In questa mostra, visitabile fino al 15 maggio 2024, il giovane artista Stefano Stoppa (Venezia, 2001) affronta l’ancestrale paura della perdita di memoria, di quelle tracce che rappresentano i nostri connettori con il passato, percorrendo a ritroso il suo tempo perduto attraverso due operazioni: in un primo momento, egli ricrea a memoria una stanza in cui è stato ospitato (salotto 2017, cameretta doppia 2013, camera singola 2017, cucina 2018, tavolo da pranzo 2023) con un software di modellazione 3D. Dopodiché, scatta una fotografia analogica all’ambiente virtuale visualizzato sullo schermo che viene poi stampata ai sali d’argento, incorniciata ed esposta.
In questo lavoro, l’artista gioca ad accostare dimensioni opposte: l’ingannevole autenticità dell’analogico e l’artificialità del digitale, la precarietà della memoria e la supposta oggettività della fotografia. Ambienti Ricordati, infatti, esplora anche l’estrema fiducia che si ripone nell’immagine fotografica e nel suo potere illusorio: «Lo scatto della 35 mm imprime fisicamente l’ambiente virtuale sul rullino e la stampa ai sali d’argento fornisce la grana che permette alle mie ricostruzioni di dichiararsi subdolamente vere».
Il risultato ottenuto è dunque una finzione, una memoria sfalsata che si snoda come un diario che della vita raccoglie le tracce, i frammenti, gli oggetti anche secondari, assemblandoli fino a ricomporre di tale vita le implicazioni più nascoste. Tracce che, forse, non hanno altra funzione all’infuori del ricordo dei luoghi lasciati e degli affetti che quei luoghi a loro volta richiamano. Gli oggetti nelle stanze ricreate dall’artista giacciono ciascuno nella propria solitudine, non vi sono persone. Tutto è fermo e fissato in un’immobilità onirica. Ciò che vediamo negli spazi perduti e ricostruiti di Stoppa non è, dunque, il suo passato ma, piuttosto, le sue proiezioni, nelle quali resta l’eco di sensazioni sfilacciate dal tempo.

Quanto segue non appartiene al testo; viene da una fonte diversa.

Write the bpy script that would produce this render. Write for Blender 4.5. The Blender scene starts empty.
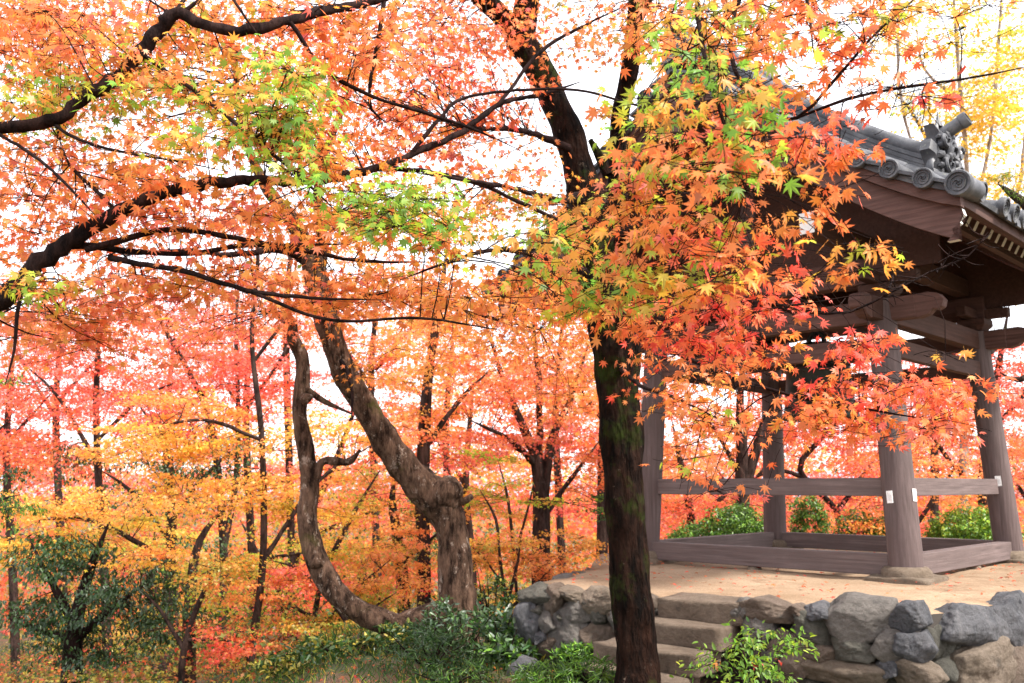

Gli ambienti dell’artista sono ricordi inseguiti nel loro diventare evidenza visiva; teatrini dell’illusione che non vogliono adeguarsi materialmente alla realtà. Stefano ha ricostruito per noi, con divertita pazienza, Salotto 2018, dove ha consumato un abbondante pranzo a base di cozze assieme alla numerosa famiglia che lo ospitava; Tavolo da pranzo 2023, l’accogliente e semplice sala dove ha cenato assieme a Frate L, Cameretta Doppia 2013, la stanza del suo migliore amico d’infanzia, in cui il letto in più verrà sostituito qualche anno dopo da una scrivania con sedia da gaming e computer per trasformarsi così in Camera Singola 2017; o Cucina 2018 dove tutto è a forma di gatto, persino il fermaporte è un sacco dalle sembianze feline.
Quest’ultimo oggetto, che non ha trovato spazio nell’inquadratura fotografica, è stato recuperato dall’artista come simbolo dell’intero progetto, che ora ritroviamo stampato sul retro della pubblicazione o all’entrata della mostra ad accogliere i visitatori. «Nel tentativo di fotografare i miei ricordi, nello sforzo di costruire a memoria queste stanze, ho dimenticato il ricordo originale. Ora, ad occupare il suo posto, trovo la fotografia stessa».
Le fotografie esposte diventano quindi «Nuove immagini del ricordo», facendosi luogo della perdita e del continuo ritorno. Tracce della memoria ma anche memorie autonome, senza tracce, che rincorrono se stesse. Lo sforzo del ricordo è anche un’esperienza di perdita, pure quando riesce a dare l’illusione di un recupero. Tuttavia, il gesto dell’artista, capace di ritrovare, al di là dei singoli oggetti, il filo segreto che li tiene insieme, gli ha permesso restituirci quegli spazi perduti, quasi dimenticati a memoria.